Mohon tunggu...
Dr. Herie Purwanto
Dr. Herie Purwanto Mohon Tunggu... Penegak Hukum - PNYD di KPK (2016 sd. Sekarang)

Bismilah, Menulis Tentang Korupsi

Selanjutnya

Tutup

Worklife Pilihan

Saat Beda Pendapat dengan Tim Kerja

1 Februari 2023   01:00 Diperbarui: 1 Februari 2023   07:29 194
+
Laporkan Konten
Laporkan Akun
Kompasiana adalah platform blog. Konten ini menjadi tanggung jawab bloger dan tidak mewakili pandangan redaksi Kompas.

Ada kalanya, saat meeting, maupun dalam keseharian dalam bekerja, muncul perbedaan pendapat, baik dengan kolega, bawahan atau atasan. Hal ini wajar, sebagai buah dari interaksi dalam sebuah komunitas kerja. Tidak semua pegawai sama bersikap dalam menghadapi perbedaan pendapat tersebut. Menarik, seperti yang dialami Wanti, berikut ini.

Ia, dikenal sering mengeluarkan pendapat dalam meeting ataupun dalam forum dialog, diskusi dan semacamnya yang diadakan di kantor. Hampir dipastikan, pada saat ada kesempatan untuk mengeluarkan pendapat, bisa jadi ia-lah yang paling pertama unjuk jari untuk berpendapat. Suasana kantor yang menjunjung tinggi "demokrasi", seakan menjadi ruang tersendiri bagi Wanti untuk bebeas mengeluarkan pendapatnya. 

Luar biasanya, pendapatnya tersebut sering dianggap rasional dan mempunyai titik solusi yang memang dibutuhkan dalam perusahaan. Sampai pada suatu kesempatan meeting, Ratna yang sering diam saat rapat, kali ini bersuara. Apa yang menjadi usulan dalam rapat dan ditanggapi Wanti, di "cut" atau di belokan arah solusi yang diharapkan. Ternyata setelah diadakan voting, pendapat Ratna yang dijadikan dasar pengambilan putusan.

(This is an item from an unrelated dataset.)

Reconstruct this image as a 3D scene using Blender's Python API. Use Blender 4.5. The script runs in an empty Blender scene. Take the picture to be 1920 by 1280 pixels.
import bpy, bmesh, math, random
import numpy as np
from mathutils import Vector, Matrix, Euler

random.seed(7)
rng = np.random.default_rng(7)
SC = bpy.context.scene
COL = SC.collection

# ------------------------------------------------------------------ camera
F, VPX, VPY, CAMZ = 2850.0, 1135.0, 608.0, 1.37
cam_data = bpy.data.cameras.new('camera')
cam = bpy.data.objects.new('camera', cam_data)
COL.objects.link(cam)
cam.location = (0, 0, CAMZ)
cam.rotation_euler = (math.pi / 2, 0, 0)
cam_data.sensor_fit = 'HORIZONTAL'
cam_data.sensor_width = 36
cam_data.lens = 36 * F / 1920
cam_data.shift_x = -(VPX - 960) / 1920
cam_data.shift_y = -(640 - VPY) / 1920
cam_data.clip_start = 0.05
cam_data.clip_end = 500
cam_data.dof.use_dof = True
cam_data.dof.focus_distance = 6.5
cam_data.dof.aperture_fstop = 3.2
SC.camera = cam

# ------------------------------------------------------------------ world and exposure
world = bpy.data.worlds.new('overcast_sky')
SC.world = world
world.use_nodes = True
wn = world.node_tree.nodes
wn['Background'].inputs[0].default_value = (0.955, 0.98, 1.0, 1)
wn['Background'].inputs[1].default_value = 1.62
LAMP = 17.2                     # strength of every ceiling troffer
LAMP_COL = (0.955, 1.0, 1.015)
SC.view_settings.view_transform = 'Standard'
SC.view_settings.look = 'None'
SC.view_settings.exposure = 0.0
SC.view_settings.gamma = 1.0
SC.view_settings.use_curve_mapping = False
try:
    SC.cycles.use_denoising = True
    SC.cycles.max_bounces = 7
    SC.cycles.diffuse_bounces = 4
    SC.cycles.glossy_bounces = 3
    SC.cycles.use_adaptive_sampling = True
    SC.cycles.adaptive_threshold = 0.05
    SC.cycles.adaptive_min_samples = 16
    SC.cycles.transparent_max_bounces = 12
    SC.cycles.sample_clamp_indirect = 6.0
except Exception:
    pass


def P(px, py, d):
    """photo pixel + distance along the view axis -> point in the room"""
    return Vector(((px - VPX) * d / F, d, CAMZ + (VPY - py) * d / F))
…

Apa yang terjadi dengan Wanti? Tersinggung? Marah? Menerima pendapat yang menjadi keputusan? Mengibarkan bendera perang dengan Ratna dan menganggapnya sebagai rival baru? Atau Wanti menjadi ngambek? Ternyata, atas kejadian tersebut, Wanti oke-okesaja. Ia tetap seperti Wanti, jauh dari apa yang dibayangkan atas rentetan pertanyaan tadi. Mengapa Wanti bisa seperti itu? Analisa sebagai berikut :

Pertama, Wanti menjadi pribadi yang terbuka. Ia sangat memahami, bahwa sebuah forum, diskusi, rapat dan sebagainya, sangat disadari sebagai forum terbuka. Sangat dimungkinkan muncul pendapat dari beberapa kolega dan ia meyakini, tidak perlu mengklaim bahwa pendapat dirinya yang paling hebat.

Kedua, sebagai bagian dari sebuah perusahaan, dalam upaya meningkatkan produktivitas, sangat dibutuhkan pemikiran dari berbagai sudut pandang dan pegawai di perusahaannya sangat bervariatif latar belakang pendidikan maupun pandangan serta pemikian, sehingga berdasar dengan hal ini sangat dimaklumi bahwa apapun keputusan dari pimpinan yang sangat elegan dalam menghargai pendapat semua pegawai merupakan solusi yang paling baik.

Ketiga, Wanti menyadari bahwa selama ini memang dirinya aktif berpendapat dan acapkali pendapat tersebut menjadi inti solusi permasalahan dan diambil sebagai keputusan bersama, setelah ditambah dengan saran pendapat yang melengkapi. 

Ini bukan sebagai sebuah simbol dirinya orang hebat, namun sangat disadari sebagai pegawai harus serius dalam ikut berperan dan mengikatkan diri dalam suasana apapun (engagement) pada kebaikan dan pengembangan perusahaan. Rasa untuk ikut memberikan kontribusi pemikiran menjadi sebuah "kewajiban" dirinya. Dengan kontribusi pemikiran tersebut, ia menjadi "sah" merasakan terlibat dan dilibatkan dalam perusahaan, hal ini menambah motivasi dalam bekerja.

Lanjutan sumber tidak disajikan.